▶ _What is being asked_
Track down each line that has the word "scene" and copy it.

▶ _Material for this exercise_
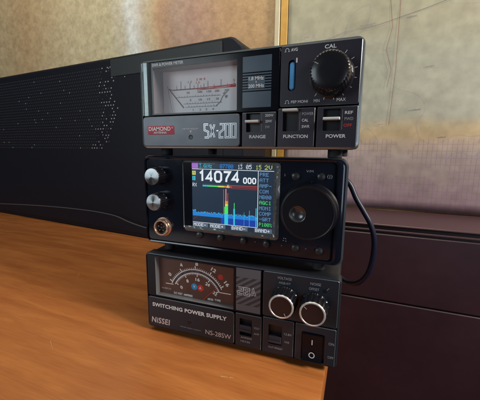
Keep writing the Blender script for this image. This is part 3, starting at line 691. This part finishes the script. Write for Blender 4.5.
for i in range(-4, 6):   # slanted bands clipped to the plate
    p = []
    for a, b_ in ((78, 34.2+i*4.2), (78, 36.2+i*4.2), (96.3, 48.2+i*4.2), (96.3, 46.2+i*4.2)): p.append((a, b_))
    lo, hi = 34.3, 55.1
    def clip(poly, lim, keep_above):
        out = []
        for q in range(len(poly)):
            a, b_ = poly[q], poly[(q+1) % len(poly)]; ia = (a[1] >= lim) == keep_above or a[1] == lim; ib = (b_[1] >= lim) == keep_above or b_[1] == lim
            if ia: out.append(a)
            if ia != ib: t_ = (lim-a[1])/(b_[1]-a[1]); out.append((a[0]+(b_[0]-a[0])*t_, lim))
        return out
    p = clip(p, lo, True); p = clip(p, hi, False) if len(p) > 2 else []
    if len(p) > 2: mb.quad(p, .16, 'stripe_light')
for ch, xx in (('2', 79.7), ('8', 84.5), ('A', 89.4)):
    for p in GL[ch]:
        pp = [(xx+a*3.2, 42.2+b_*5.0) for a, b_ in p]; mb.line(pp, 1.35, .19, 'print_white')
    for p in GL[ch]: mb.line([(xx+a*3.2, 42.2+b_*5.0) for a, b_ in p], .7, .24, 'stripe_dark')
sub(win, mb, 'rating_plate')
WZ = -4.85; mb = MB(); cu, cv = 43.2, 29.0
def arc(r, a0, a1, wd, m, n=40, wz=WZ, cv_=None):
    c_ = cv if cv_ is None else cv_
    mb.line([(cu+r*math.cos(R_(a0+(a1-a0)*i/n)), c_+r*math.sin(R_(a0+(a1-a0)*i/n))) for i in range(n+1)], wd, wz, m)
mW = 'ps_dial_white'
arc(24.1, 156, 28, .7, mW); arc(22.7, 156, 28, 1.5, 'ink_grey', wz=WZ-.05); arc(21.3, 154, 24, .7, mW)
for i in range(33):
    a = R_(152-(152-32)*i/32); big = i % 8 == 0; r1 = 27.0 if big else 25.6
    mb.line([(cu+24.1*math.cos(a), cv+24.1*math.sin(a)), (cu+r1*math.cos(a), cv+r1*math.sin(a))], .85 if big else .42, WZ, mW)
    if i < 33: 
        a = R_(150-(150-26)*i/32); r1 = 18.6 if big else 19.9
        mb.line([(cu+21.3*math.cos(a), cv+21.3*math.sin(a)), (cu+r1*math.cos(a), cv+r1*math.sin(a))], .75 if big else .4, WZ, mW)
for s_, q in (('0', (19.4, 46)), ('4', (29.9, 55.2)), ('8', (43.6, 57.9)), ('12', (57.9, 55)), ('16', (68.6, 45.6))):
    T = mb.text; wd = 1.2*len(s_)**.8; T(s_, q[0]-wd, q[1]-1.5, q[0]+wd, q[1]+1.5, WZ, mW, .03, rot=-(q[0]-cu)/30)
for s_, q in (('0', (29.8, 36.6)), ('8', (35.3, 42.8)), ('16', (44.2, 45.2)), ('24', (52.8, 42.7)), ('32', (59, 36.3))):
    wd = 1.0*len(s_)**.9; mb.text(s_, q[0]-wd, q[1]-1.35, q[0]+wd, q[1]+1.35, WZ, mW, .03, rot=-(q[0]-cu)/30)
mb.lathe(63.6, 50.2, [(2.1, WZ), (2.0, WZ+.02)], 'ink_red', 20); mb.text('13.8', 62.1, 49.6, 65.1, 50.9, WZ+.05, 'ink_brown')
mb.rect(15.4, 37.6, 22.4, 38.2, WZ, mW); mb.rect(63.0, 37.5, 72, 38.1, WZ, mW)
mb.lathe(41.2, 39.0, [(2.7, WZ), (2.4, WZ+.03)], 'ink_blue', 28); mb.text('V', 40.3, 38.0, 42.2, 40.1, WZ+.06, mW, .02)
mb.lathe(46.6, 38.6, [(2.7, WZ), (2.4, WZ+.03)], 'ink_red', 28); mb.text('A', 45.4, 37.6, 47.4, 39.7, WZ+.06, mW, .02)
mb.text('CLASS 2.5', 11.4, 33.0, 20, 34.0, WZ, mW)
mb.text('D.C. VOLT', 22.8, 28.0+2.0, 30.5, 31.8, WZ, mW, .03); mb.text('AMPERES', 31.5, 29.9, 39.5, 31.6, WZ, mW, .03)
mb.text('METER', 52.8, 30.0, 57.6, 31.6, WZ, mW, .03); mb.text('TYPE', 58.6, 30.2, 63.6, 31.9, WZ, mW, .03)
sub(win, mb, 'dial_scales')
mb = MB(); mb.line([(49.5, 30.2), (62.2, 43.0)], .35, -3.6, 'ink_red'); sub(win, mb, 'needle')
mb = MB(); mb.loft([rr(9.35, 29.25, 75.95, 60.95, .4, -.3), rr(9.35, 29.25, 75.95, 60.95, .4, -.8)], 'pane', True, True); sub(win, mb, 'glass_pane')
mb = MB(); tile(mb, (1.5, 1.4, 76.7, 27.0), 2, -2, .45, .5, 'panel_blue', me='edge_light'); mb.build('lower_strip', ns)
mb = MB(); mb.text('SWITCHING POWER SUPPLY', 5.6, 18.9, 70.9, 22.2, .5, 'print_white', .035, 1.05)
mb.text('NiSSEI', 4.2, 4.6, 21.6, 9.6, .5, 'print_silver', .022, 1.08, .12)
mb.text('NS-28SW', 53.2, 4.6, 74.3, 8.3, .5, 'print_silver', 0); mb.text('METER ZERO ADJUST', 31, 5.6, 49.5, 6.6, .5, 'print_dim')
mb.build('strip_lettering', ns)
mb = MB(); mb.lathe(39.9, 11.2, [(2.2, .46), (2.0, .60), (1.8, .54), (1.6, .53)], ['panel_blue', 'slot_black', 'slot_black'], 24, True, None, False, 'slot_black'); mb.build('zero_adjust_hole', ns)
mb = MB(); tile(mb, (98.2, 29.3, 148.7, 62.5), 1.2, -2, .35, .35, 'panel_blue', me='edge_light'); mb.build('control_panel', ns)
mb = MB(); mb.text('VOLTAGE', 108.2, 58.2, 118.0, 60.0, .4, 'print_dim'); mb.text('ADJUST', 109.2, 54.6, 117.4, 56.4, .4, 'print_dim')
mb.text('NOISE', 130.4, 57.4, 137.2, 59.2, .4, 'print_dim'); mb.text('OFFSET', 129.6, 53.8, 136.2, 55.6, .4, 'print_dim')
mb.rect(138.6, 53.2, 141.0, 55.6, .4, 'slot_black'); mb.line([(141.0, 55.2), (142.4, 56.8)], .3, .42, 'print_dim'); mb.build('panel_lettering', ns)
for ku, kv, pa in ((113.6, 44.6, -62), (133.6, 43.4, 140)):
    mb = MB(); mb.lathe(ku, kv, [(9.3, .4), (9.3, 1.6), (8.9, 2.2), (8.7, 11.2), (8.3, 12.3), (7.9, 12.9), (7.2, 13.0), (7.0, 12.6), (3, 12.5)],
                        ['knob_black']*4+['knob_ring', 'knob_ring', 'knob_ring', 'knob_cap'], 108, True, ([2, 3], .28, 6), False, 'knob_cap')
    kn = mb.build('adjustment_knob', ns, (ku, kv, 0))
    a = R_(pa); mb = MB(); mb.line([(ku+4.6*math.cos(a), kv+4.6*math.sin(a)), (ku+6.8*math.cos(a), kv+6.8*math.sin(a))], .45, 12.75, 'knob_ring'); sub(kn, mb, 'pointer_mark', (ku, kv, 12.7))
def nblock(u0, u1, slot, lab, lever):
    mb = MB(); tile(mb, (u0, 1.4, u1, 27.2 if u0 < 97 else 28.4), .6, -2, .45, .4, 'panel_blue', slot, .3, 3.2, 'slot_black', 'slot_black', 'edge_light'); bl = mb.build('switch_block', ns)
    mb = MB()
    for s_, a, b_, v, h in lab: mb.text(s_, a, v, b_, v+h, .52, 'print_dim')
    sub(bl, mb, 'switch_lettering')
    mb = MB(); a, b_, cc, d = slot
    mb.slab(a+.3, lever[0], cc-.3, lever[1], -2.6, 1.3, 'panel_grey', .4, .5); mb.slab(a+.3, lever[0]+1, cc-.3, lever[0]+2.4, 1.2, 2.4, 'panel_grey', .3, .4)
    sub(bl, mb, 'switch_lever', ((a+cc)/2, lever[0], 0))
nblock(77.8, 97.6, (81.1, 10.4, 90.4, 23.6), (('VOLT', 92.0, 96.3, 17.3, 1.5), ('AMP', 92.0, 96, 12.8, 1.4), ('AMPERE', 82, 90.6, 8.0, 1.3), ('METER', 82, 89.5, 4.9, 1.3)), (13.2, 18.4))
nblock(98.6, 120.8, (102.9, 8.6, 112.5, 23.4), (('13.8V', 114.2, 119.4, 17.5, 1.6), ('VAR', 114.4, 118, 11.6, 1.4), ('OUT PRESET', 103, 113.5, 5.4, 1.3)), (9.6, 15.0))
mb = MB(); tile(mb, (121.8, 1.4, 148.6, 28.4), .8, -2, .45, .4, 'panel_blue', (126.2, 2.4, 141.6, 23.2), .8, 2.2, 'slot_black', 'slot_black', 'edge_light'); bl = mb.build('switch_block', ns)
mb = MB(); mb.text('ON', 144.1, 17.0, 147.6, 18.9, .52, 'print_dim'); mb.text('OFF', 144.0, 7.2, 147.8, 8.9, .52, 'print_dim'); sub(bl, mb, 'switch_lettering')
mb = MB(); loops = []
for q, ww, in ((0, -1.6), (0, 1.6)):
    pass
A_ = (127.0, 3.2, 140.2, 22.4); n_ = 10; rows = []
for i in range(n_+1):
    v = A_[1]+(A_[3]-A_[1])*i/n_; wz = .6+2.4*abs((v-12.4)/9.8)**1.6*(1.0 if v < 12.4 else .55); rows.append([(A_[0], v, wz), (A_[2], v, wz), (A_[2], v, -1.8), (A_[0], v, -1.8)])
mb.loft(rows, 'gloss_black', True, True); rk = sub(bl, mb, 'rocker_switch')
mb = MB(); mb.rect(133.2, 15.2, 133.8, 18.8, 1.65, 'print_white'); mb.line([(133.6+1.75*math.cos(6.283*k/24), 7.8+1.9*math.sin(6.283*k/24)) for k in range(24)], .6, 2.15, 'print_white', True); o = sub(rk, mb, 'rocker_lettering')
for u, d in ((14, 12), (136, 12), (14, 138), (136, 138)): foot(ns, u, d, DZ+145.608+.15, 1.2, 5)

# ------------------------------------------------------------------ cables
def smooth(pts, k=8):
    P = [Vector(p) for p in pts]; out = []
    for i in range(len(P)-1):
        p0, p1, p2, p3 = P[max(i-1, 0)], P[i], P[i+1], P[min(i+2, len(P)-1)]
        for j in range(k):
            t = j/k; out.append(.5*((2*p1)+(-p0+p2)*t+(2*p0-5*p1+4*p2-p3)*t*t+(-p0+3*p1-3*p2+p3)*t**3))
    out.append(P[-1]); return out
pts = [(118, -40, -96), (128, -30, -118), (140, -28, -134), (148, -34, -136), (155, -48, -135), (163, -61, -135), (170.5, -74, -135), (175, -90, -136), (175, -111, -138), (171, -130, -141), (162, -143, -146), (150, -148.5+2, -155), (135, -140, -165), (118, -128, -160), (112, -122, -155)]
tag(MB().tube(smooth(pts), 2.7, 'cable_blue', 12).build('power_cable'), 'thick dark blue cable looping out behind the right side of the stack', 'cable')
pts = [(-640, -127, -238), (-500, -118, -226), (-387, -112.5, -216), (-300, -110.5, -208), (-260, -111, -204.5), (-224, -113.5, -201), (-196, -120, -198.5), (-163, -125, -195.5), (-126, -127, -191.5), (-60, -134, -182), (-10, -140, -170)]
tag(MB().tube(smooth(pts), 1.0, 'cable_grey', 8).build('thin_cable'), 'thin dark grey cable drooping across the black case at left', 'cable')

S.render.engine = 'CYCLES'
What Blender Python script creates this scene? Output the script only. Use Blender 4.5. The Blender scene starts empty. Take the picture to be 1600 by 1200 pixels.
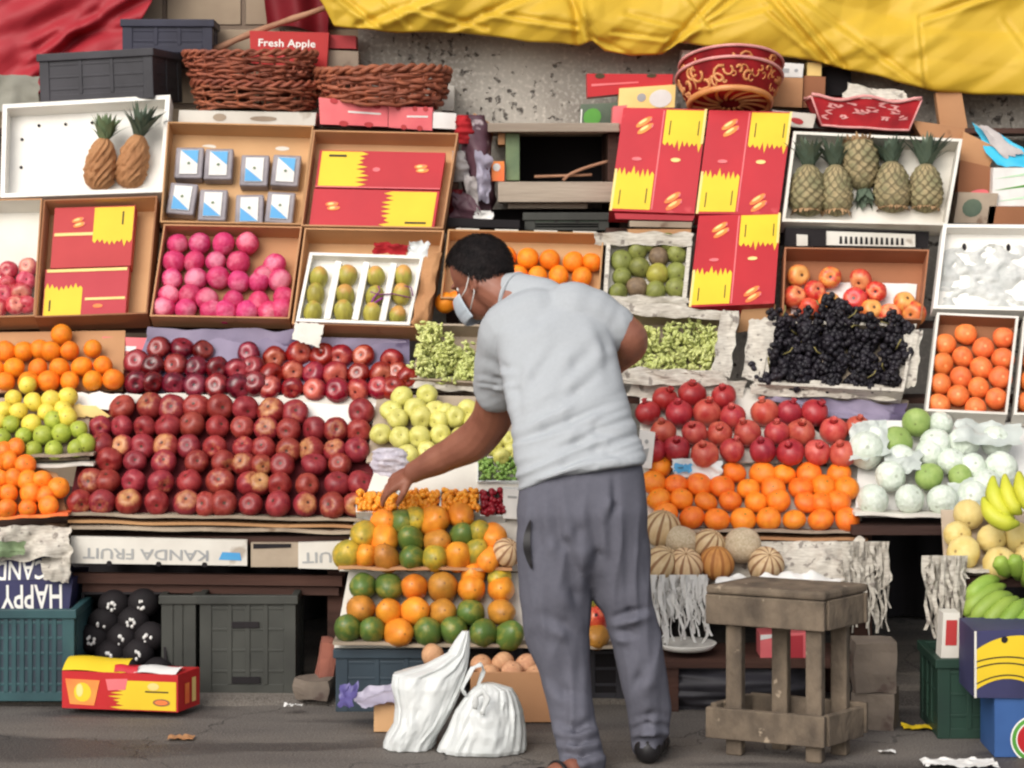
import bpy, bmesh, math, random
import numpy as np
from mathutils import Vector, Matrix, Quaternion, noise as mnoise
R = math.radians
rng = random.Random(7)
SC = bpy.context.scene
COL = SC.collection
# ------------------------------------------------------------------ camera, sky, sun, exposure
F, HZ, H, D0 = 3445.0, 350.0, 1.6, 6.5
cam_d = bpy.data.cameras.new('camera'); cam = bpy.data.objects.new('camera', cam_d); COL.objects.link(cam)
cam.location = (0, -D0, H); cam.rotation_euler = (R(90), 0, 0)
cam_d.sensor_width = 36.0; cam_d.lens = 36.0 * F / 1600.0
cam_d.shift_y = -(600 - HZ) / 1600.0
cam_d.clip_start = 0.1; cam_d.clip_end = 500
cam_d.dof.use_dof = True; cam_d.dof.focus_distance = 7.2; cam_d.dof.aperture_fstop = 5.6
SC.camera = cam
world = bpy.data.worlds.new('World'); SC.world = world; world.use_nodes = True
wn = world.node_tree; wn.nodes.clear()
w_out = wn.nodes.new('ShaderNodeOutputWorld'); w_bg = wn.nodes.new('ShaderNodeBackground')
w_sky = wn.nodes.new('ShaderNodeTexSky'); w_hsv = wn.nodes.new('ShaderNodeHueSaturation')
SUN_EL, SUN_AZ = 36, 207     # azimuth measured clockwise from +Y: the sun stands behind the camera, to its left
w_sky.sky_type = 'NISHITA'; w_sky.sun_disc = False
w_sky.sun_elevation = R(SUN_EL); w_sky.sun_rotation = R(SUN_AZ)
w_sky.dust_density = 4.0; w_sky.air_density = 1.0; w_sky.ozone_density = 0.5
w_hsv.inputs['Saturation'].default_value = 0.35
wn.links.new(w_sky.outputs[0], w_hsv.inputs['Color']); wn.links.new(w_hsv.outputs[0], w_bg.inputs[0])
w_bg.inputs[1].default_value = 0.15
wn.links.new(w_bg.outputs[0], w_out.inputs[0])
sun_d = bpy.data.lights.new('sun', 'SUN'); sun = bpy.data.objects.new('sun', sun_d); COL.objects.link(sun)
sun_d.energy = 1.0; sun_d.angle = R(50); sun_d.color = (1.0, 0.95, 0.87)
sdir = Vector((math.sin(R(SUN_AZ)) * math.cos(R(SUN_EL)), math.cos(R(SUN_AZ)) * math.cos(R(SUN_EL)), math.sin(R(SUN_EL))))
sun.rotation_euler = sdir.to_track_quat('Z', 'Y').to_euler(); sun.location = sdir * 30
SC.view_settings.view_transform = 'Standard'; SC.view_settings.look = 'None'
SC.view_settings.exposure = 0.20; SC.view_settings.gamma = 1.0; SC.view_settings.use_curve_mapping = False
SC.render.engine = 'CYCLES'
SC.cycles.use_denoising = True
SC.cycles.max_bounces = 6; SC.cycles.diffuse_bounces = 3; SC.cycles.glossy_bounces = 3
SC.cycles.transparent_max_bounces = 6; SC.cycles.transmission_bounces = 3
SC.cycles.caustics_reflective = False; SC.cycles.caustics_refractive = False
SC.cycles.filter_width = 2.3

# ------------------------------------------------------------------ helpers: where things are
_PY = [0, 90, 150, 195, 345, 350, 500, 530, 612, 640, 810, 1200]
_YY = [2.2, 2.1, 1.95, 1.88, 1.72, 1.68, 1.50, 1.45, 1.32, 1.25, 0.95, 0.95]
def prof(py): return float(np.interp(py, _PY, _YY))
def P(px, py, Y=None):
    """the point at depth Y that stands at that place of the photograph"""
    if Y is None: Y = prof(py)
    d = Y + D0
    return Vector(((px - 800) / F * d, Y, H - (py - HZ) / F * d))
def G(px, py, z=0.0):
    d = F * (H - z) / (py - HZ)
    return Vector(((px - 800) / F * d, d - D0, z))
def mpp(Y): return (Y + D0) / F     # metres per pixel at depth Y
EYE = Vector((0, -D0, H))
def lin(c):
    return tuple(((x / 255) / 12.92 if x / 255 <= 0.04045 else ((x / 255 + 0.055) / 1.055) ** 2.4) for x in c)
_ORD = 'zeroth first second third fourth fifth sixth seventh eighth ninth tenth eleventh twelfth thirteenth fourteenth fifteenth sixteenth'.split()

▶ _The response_
What Blender Python script creates this scene? Output the script only. Use Blender 4.5. The Blender scene starts empty. Take the picture to be 1600 by 1200 pixels.
SC = bpy.context.scene